Ad esempio, dici:”la tradizione liberale a cui mi rifaccio non si disinteressa dei deboli: anzi, ritiene che i deboli sarebbero protetti meglio proprio entro un quadro liberale”. Ma il mondo che è stato foggiato e celebrato dalla “tradizione liberale” è un mondo del quale la povertà è un portato ineliminabile: ne è il necessario prodotto. Ha senso immaginarsi un “liberalismo attivo” caritatevole nei confronti della povertà, come del resto è stato il liberismo ottocentesco, se non ci si domanda quali sono i meccanismi del sistema economico-sociale che provocano, in tutto il mondo e perfino in Europa, la crescita della povertà?
E ha senso ragionare, in modo certamente raffinato e colto, sulla distinzione tra “ diritto basilare formale” e ” titolo giuridico sostantivo” in relazione alla proprietà, se si dimentica che in nessuna immaginabile situazione a tutti può ugualmente essere attribuito il “titolo giuridico sostantivo” della proprietà, cioè il concreto e “libero” possesso dei mezzi che garantiscano un adeguato livello di benessere e di felicità?

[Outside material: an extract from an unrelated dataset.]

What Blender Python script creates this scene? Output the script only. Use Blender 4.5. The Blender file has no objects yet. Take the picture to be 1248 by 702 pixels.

Ma io credo che la distanza massima tra noi è segnata dal diverso ruolo che attribuiamo ai “diritti comuni”. Per te sono semplicemente una espansione dei diritti individuali. Per me sono la garanzia che, tra i principi che regolano la vita dell’uomo e della società, esiste anche quello dell’eguaglianza, e che tra le prospettive assegnate alla nostra civiltà ci sia quella di non essere costituita da una massa di individui ma da una società.